Clive Betts refuted these claims saying the committee had found politicians ‘achieve more when they work together’ and the public were turned off by ‘shallow point scoring.’

Quite so; which means he probably wasn’t all that glad to see Labour Party vice chair Michael Dugher riding to his defence by, erm, scoring a few cheap political points; oops.

He laid into the Tories, accusing them of ‘hypocrisy’ and drew attention to Tory councillors in Walsall who had recently voted to increase their allowances. Warming to his theme he asked if ‘Grant Shapps will now call on Conservative councillors to hand back their allowances.’

The phrase ‘calm down dears’ springs instantly to mind; this seems like one of those squabbles between the kettle and the pot that nobody ever wins, but manage to leave all concerned looking foolish. No wonder the public find such things a turn off, I’m inclined to reach for the off switch myself and I’m actually interested in politics.

There is clearly something rotten in the state of local government, turn-outs at elections are dwindling, it’s ever harder for parties to find willing candidates and those who do come forward are seldom of high quality. I’m not sure that simply paying councillors more is the answer though.

A straightforward rise in the level of allowance paid coming at a time when most councils are cutting services to the bone would be deeply unpopular. Trying to sneak some extra cash in through the expenses system is a non starter too; that was tried years ago when MPs were, relatively, underpaid and created the culture of fiddling that caused such a scandal in 2009.

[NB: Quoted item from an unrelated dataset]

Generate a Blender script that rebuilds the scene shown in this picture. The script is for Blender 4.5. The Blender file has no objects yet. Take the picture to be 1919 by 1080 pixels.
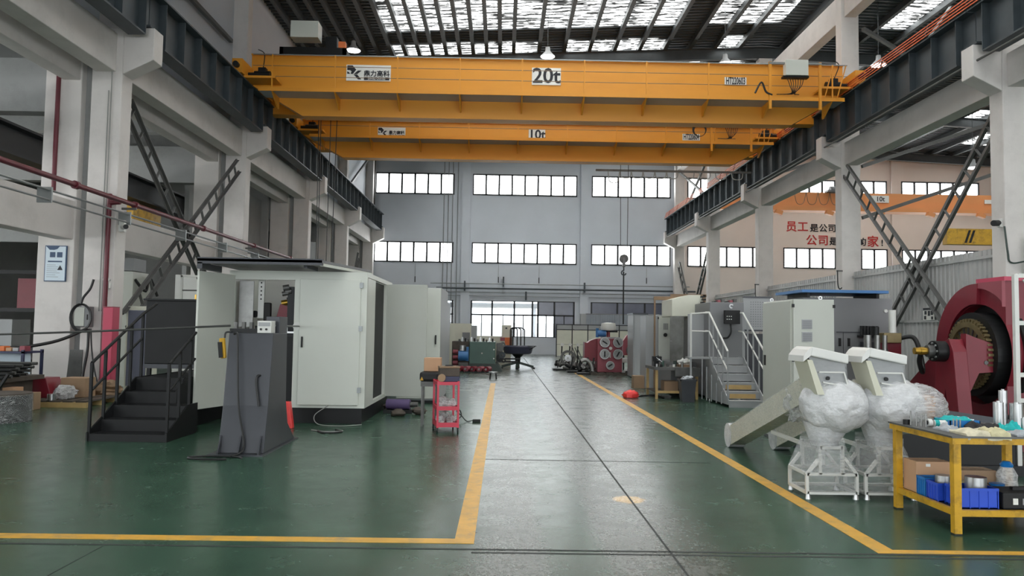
import bpy, bmesh, math, random
from mathutils import Vector, Matrix
random.seed(11)
SC = bpy.context.scene
COL = SC.collection
# ------------------------------------------------------------------ camera
cam = bpy.data.objects.new('camera', bpy.data.cameras.new('camera'))
COL.objects.link(cam)
cam.data.sensor_width = 36.0
cam.data.lens = 36.0 * 1440 / 1919
cam.data.clip_end = 300
_r = Vector((0.99980663, -0.01213317, 0.01547536))
_u = Vector((-0.01612562, -0.05546594, 0.99833035))
_f = Vector((0.01125456, 0.99838686, 0.05565087))
cam.matrix_world = Matrix(((_r.x, _u.x, -_f.x, 0), (_r.y, _u.y, -_f.y, 0), (_r.z, _u.z, -_f.z, 1.6), (0, 0, 0, 1)))
SC.camera = cam
# ------------------------------------------------------------------ world, exposure
WORLD_STRENGTH = 5.2
SKYLIGHT = 17.0
WINDOW = 10.0
w = bpy.data.worlds.new('overcast_sky'); SC.world = w; w.use_nodes = True
w.node_tree.nodes['Background'].inputs[0].default_value = (0.93, 0.97, 1.0, 1)
w.node_tree.nodes['Background'].inputs[1].default_value = WORLD_STRENGTH
SC.view_settings.view_transform = 'Standard'
SC.view_settings.look = 'None'
SC.view_settings.gamma = 1.0
SC.view_settings.use_curve_mapping = False
SC.view_settings.exposure = -0.15
SC.cycles.use_denoising = True
SC.cycles.max_bounces = 8
SC.cycles.diffuse_bounces = 4
SC.cycles.glossy_bounces = 3
SC.cycles.transparent_max_bounces = 12
SC.cycles.caustics_reflective = False
SC.cycles.caustics_refractive = False
SC.cycles.sample_clamp_indirect = 6.0
# ------------------------------------------------------------------ materials
def lin(c):
    c = c / 255.0
    return c / 12.92 if c <= 0.04045 else ((c + 0.055) / 1.055) ** 2.4
def rgb(t): return (lin(t[0]), lin(t[1]), lin(t[2]), 1)
M = {}
def mat(name, col, rough=0.5, metal=0.0, var=0.10, scale=3.0, bump=0.0, bscale=40.0, dirt=None, dirt_amt=0.5, dscale=1.2, alpha=1.0, coat=0.0, spec=0.5, stretch=None):
    m = bpy.data.materials.new(name); m.use_nodes = True
    nt = m.node_tree; N = nt.nodes; L = nt.links
    b = N['Principled BSDF']
    b.inputs['Roughness'].default_value = rough
    b.inputs['Metallic'].default_value = metal
    b.inputs['Specular IOR Level'].default_value = spec
    b.inputs['Coat Weight'].default_value = coat
    b.inputs['Coat Roughness'].default_value = 0.12
    b.inputs['Alpha'].default_value = alpha
    tc = N.new('ShaderNodeTexCoord')
    src = tc.outputs['Object']
    if stretch:
        mp = N.new('ShaderNodeMapping'); mp.inputs['Scale'].default_value = stretch
        L.new(src, mp.inputs['Vector']); src = mp.outputs['Vector']
    n = N.new('ShaderNodeTexNoise'); n.inputs['Scale'].default_value = scale; n.inputs['Detail'].default_value = 6
    L.new(src, n.inputs['Vector'])
    mr = N.new('ShaderNodeMapRange'); mr.inputs[1].default_value = 0.3; mr.inputs[2].default_value = 0.7
    mr.inputs[3].default_value = 1 - var; mr.inputs[4].default_value = 1 + var * 0.5
    L.new(n.outputs['Fac'], mr.inputs[0])
    mx = N.new('ShaderNodeMix'); mx.data_type = 'RGBA'; mx.blend_type = 'MULTIPLY'; mx.inputs[0].default_value = 1
    mx.inputs[6].default_value = rgb(col); L.new(mr.outputs[0], mx.inputs[7])
    out = mx.outputs[2]
    if dirt:
        n2 = N.new('ShaderNodeTexNoise'); n2.inputs['Scale'].default_value = dscale; n2.inputs['Detail'].default_value = 8; n2.inputs['Roughness'].default_value = 0.7
        L.new(src, n2.inputs['Vector'])
        r2 = N.new('ShaderNodeMapRange'); r2.inputs[1].default_value = 0.5; r2.inputs[2].default_value = 0.72; r2.inputs[4].default_value = dirt_amt
        L.new(n2.outputs['Fac'], r2.inputs[0])
        m2 = N.new('ShaderNodeMix'); m2.data_type = 'RGBA'
        L.new(r2.outputs[0], m2.inputs[0]); L.new(out, m2.inputs[6]); m2.inputs[7].default_value = rgb(dirt)
        out = m2.outputs[2]
    L.new(out, b.inputs['Base Color'])
    if bump:
        n3 = N.new('ShaderNodeTexNoise'); n3.inputs['Scale'].default_value = bscale; n3.inputs['Detail'].default_value = 5
        L.new(src, n3.inputs['Vector'])
        bp = N.new('ShaderNodeBump'); bp.inputs['Strength'].default_value = bump; bp.inputs['Distance'].default_value = 0.02
        L.new(n3.outputs['Fac'], bp.inputs['Height']); L.new(bp.outputs[0], b.inputs['Normal'])
    M[name] = m
    return m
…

The idea that the three parties should do more to support their councillors is not an entirely good one either. They can certainly provide the training needed to make a good councillor into an outstanding one; but the downside is that it will further wrest control over who gets to be a candidate in the first place from the hands of local activists.

This will result in the mavericks, the paid up members of the awkward squad who seem like trouble makers at the time only to be proved right a few years hence being pushed even further to the sidelines. Their place will be taken by the eager battalion of men and women with elastic principles for whom the town hall is just a stepping stone to Westminster. All of which is just about the last thing out sickly local government system needs right now.

What is needed isn’t the sort of mild reform proposed by commons select committees so much as a total transformation in how local government works. A new deal where power over who stands as a candidate is returned to grassroots party members, with the trade off being that any allowance beyond what is needed to cover loss of earnings disappears. Councils need both the money saved itself and the influx of people for whom politics is a calling not a lucrative sideline.

Sadly none of this will come to pass because the three main parties long ago turned themselves first brands and then ‘ghost brands’ kept alive by a trickle of votes when what we most need them to be is agents of real change.